* _Instruction_
Set down the lines that begin at the top of the records and end with the line containing "tag(ceiling, 'whitewashed ceiling", and drop every picture.

[Stored data entries]
════════════════════
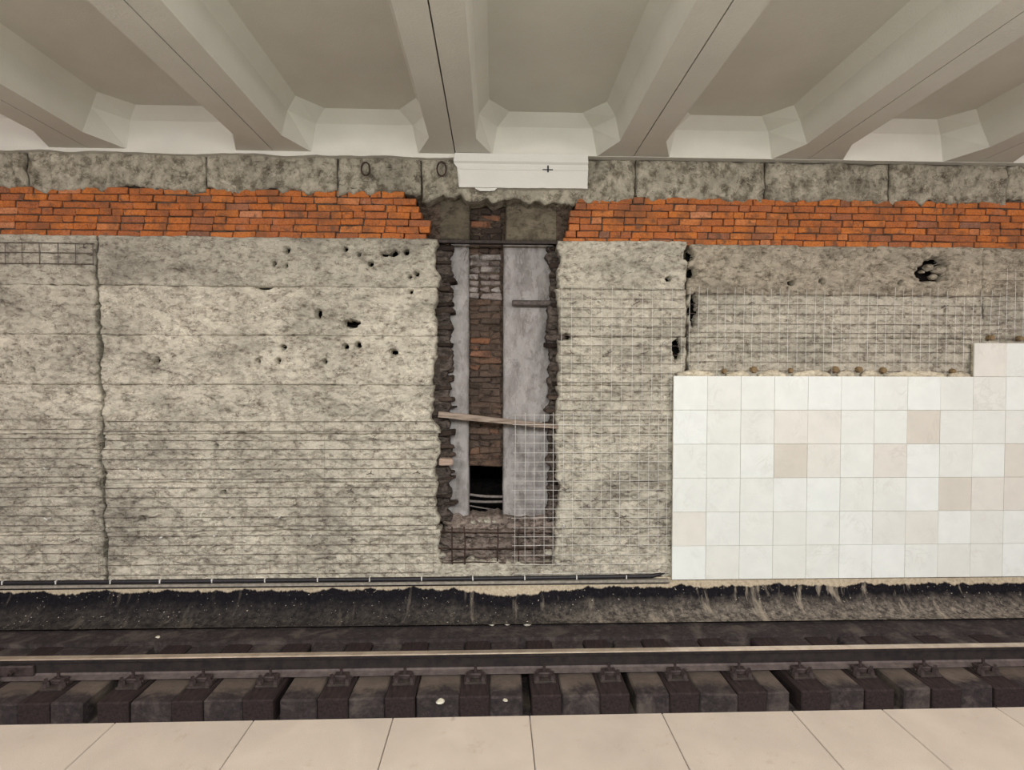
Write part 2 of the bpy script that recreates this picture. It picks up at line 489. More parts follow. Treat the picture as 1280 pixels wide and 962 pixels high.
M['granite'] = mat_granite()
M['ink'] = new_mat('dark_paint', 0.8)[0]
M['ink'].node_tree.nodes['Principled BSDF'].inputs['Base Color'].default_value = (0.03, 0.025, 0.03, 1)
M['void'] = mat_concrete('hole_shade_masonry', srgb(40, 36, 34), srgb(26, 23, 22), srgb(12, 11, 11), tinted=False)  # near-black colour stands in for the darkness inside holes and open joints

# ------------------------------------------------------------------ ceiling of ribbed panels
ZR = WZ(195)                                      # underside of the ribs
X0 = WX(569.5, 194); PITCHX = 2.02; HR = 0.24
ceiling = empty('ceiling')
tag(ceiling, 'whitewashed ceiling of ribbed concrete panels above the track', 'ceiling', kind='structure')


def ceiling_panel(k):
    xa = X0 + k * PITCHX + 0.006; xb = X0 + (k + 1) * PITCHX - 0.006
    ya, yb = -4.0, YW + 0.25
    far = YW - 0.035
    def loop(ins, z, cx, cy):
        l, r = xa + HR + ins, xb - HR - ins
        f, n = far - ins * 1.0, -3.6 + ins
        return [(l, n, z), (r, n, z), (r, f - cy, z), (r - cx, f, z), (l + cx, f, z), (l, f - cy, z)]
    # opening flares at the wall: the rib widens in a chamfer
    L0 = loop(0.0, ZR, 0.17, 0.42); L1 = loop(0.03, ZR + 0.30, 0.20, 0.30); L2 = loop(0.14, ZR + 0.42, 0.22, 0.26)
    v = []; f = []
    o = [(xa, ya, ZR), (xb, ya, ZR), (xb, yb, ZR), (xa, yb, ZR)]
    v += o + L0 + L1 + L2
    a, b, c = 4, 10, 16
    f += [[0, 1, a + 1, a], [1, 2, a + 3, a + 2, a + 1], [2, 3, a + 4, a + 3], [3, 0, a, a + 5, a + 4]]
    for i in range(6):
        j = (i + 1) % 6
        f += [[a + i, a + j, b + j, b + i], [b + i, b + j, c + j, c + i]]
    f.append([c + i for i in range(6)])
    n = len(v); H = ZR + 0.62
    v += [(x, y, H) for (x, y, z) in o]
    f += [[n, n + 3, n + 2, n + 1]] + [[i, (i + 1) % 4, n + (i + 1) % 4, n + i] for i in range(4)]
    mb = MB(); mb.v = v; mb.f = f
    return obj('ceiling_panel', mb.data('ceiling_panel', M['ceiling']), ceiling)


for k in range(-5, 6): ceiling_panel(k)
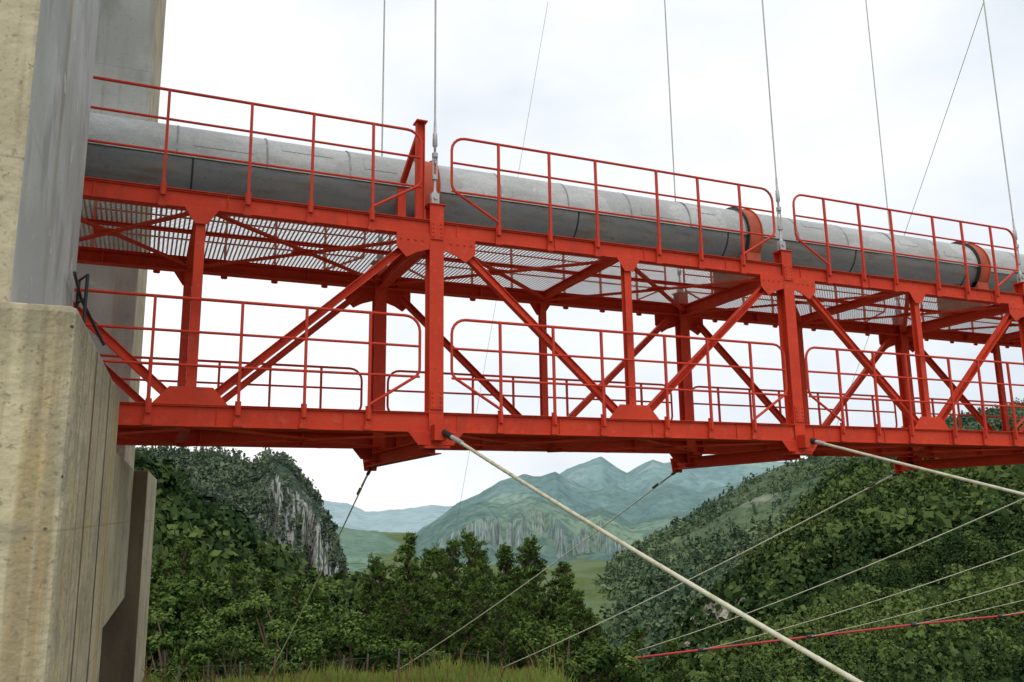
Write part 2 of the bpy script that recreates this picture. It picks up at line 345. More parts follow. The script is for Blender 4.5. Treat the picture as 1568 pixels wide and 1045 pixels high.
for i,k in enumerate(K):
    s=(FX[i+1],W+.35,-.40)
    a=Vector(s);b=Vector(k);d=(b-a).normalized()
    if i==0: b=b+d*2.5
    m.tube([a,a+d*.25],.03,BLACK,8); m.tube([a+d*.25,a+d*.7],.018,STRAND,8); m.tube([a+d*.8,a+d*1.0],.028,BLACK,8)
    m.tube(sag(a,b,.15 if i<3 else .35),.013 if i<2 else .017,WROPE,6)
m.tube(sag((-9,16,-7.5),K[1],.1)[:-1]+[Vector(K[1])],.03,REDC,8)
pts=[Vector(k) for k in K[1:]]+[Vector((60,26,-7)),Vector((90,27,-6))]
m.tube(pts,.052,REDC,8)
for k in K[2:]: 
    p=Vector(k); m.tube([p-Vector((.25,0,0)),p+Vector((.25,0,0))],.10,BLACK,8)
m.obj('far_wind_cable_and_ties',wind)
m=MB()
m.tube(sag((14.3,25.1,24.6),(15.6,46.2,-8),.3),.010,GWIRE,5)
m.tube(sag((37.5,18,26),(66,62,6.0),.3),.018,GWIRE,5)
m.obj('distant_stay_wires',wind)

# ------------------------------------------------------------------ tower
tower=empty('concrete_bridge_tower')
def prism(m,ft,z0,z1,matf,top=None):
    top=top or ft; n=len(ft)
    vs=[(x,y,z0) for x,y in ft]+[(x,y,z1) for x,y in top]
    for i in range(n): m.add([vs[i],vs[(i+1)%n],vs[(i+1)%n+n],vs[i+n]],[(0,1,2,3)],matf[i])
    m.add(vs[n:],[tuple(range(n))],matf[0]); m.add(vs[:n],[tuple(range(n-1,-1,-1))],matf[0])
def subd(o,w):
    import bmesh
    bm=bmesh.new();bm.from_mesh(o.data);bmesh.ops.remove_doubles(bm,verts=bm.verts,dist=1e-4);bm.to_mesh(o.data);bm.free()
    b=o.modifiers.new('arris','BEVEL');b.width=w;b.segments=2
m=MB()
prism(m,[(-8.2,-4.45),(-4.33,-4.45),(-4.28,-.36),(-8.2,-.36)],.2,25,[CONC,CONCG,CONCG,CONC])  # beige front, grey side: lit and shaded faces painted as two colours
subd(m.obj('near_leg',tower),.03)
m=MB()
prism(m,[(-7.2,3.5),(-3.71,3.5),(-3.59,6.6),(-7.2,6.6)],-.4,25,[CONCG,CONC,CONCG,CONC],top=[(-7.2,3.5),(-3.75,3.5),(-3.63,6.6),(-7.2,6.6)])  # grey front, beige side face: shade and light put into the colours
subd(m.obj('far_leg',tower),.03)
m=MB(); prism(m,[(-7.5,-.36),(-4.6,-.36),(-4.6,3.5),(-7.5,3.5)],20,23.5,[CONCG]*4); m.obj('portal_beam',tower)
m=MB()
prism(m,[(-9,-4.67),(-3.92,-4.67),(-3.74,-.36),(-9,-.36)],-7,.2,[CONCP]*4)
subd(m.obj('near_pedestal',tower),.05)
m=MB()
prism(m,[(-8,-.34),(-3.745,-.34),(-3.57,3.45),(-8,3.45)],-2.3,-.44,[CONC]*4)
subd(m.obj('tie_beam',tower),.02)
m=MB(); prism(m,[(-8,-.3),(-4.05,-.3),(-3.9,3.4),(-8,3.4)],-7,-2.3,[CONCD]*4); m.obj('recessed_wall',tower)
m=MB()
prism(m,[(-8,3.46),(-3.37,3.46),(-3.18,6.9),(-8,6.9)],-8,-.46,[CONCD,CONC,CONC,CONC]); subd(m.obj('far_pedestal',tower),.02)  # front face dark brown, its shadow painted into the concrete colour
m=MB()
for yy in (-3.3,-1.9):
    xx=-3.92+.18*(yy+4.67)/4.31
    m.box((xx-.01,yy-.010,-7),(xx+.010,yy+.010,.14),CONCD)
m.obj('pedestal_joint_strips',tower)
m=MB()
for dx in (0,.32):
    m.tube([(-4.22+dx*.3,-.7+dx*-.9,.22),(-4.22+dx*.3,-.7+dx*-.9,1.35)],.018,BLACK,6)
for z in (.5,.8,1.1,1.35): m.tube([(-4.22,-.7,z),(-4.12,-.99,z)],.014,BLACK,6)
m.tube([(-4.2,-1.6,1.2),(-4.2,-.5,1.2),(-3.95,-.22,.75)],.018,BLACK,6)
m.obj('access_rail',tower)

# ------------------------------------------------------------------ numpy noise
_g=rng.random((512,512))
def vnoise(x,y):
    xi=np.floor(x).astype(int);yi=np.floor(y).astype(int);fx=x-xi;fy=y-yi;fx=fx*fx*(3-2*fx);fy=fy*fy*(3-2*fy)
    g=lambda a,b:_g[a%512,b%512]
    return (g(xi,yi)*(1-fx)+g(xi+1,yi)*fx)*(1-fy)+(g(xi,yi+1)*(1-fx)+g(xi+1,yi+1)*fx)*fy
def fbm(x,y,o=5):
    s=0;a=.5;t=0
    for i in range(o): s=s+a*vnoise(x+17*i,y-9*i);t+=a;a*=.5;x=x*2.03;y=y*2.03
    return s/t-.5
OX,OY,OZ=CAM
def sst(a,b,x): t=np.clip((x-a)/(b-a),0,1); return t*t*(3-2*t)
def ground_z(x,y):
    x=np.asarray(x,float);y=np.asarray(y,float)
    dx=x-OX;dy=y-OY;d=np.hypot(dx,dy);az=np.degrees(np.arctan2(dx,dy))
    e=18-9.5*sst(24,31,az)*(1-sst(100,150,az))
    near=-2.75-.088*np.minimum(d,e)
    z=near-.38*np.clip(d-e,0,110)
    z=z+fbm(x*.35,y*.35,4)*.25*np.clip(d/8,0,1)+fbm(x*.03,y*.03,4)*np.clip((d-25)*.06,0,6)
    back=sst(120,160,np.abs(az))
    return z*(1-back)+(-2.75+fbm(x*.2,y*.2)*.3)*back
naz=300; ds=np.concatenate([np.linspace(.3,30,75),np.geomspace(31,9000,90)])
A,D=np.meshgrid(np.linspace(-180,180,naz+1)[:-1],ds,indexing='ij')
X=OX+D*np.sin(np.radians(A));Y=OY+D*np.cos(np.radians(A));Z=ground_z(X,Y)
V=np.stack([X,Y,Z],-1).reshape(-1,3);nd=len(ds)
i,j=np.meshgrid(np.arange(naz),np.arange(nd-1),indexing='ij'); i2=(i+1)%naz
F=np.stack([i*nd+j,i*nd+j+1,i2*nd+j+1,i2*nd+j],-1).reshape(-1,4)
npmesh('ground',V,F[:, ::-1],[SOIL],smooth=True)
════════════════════
* _Exercise solution_
Write part 2 of the bpy script that recreates this picture. It picks up at line 489. More parts follow. Treat the picture as 1280 pixels wide and 962 pixels high.
M['granite'] = mat_granite()
M['ink'] = new_mat('dark_paint', 0.8)[0]
M['ink'].node_tree.nodes['Principled BSDF'].inputs['Base Color'].default_value = (0.03, 0.025, 0.03, 1)
M['void'] = mat_concrete('hole_shade_masonry', srgb(40, 36, 34), srgb(26, 23, 22), srgb(12, 11, 11), tinted=False)  # near-black colour stands in for the darkness inside holes and open joints

# ------------------------------------------------------------------ ceiling of ribbed panels
ZR = WZ(195)                                      # underside of the ribs
X0 = WX(569.5, 194); PITCHX = 2.02; HR = 0.24
ceiling = empty('ceiling')
tag(ceiling, 'whitewashed ceiling of ribbed concrete panels above the track', 'ceiling', kind='structure')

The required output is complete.